Abstract: Domain adaptation aims to mitigate performance degradation caused by distribution shifts between a labeled source domain and an unlabeled or sparsely labeled target domain. Most existing approaches estimate domain discrepancy either in feature space or in prediction space. However, these single-perspective strategies overlook a critical problem under domain shift: the reliability of the signals used for alignment. In practice, both learned representations and semantic predictions may become unreliable, and treating all target samples equally can lead to misleading alignment and suboptimal transfer.
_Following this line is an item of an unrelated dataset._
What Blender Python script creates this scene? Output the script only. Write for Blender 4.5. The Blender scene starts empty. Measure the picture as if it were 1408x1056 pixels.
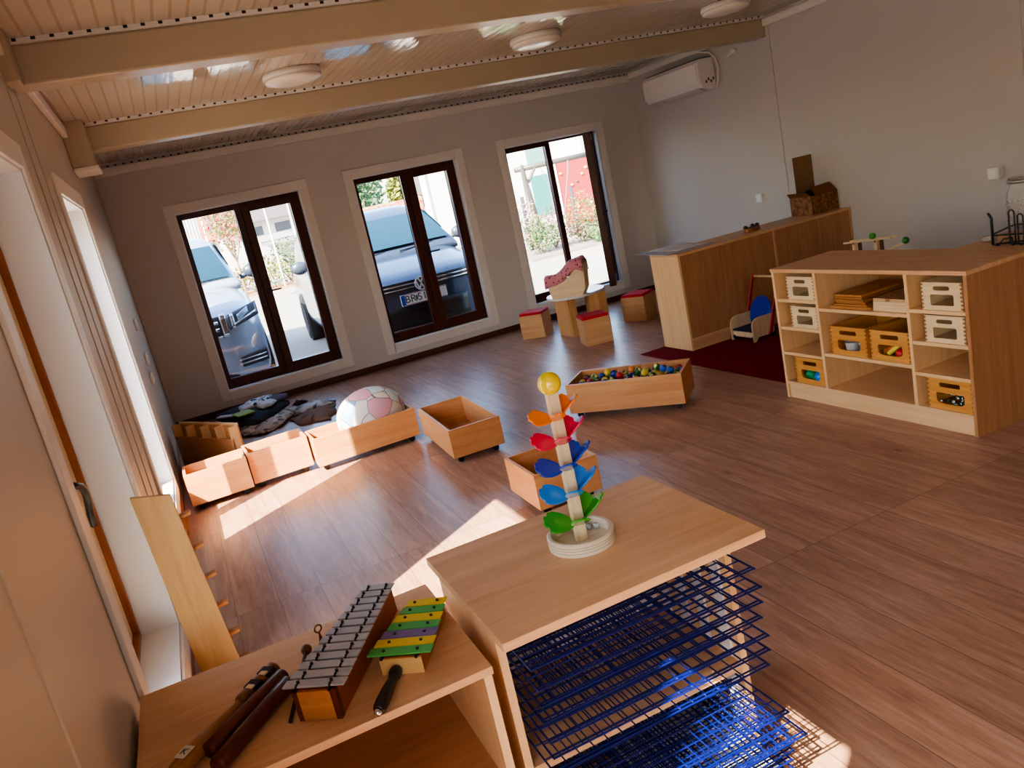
import bpy, bmesh, math, random
from mathutils import Vector, Matrix
random.seed(7)
PI = math.pi
S = bpy.context.scene
COL = S.collection
W = 5.479            # room width; back wall y=0, left wall x=0, floor z=0
CEIL = 2.42
YB = -10.6           # wall behind the camera

# ------------------------------------------------------------------ materials
def lin(h):
    h = h.lstrip('#')
    c = [int(h[i:i+2], 16)/255 for i in (0, 2, 4)]
    return tuple((v/12.92 if v <= .04045 else ((v+.055)/1.055)**2.4) for v in c) + (1,)
MATS = {}
def newmat(name):
    m = bpy.data.materials.new(name); m.use_nodes = True
    nt = m.node_tree; b = nt.nodes['Principled BSDF']
    return m, nt, b
def N(nt, t, **kw):
    n = nt.nodes.new(t)
    for k, v in kw.items():
        if k.startswith('i_'): n.inputs[k[2:].replace('_', ' ')].default_value = v
        else: setattr(n, k, v)
    return n
def plain(name, col, rough=.5, metal=0, var=.06, scale=12, bump=0, emit=0, spec=.5, coat=0):
    if name in MATS: return MATS[name]
    m, nt, b = newmat(name)
    c = lin(col)
    tc = N(nt, 'ShaderNodeTexCoord'); no = N(nt, 'ShaderNodeTexNoise', i_Scale=scale, i_Detail=3.)
    nt.links.new(tc.outputs['Object'], no.inputs['Vector'])
    mx = N(nt, 'ShaderNodeMix', data_type='RGBA')
    mx.inputs[6].default_value = tuple(max(0, v*(1-var)) for v in c[:3])+(1,)
    mx.inputs[7].default_value = tuple(min(1, v*(1+var)) for v in c[:3])+(1,)
    nt.links.new(no.outputs[0], mx.inputs[0]); nt.links.new(mx.outputs[2], b.inputs['Base Color'])
    b.inputs['Roughness'].default_value = rough; b.inputs['Metallic'].default_value = metal
    b.inputs['Specular IOR Level'].default_value = spec
    b.inputs['Coat Weight'].default_value = coat
    if bump:
        bp = N(nt, 'ShaderNodeBump', i_Strength=bump, i_Distance=.01)
        nt.links.new(no.outputs[0], bp.inputs['Height']); nt.links.new(bp.outputs[0], b.inputs['Normal'])
    MATS[name] = m; return m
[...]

We introduce trust-aware domain adaptation, a principled framework that models domain discrepancy through the reliability of feature and prediction signals. Central to our approach is the Joint Feature-Prediction Discrepancy (JFPD), a unified formulation that jointly captures representation divergence and prediction divergence while weighting their contributions by sample-specific trust. Trust is quantified via two complementary mechanisms: uncertainty-aware trust, derived from prediction entropy to suppress unreliable predictions, and semantic-alignment trust, computed from prototype similarity in feature space to emphasize well-aligned representations. By prioritizing confident and semantically consistent samples while down-weighting noisy or ambiguous ones, JFPD provides a reliability-aware estimate of domain discrepancy. We further integrate JFPD into a training objective that guides adaptation toward trustworthy regions of the target domain. Experiments on standard benchmarks demonstrate that the proposed framework consistently achieves superior adaptation performance and yields discrepancy estimates that correlate with target-domain error. This work addresses, for the first time, the importance of modeling trust in the interaction between features and predictions for domain adaptation.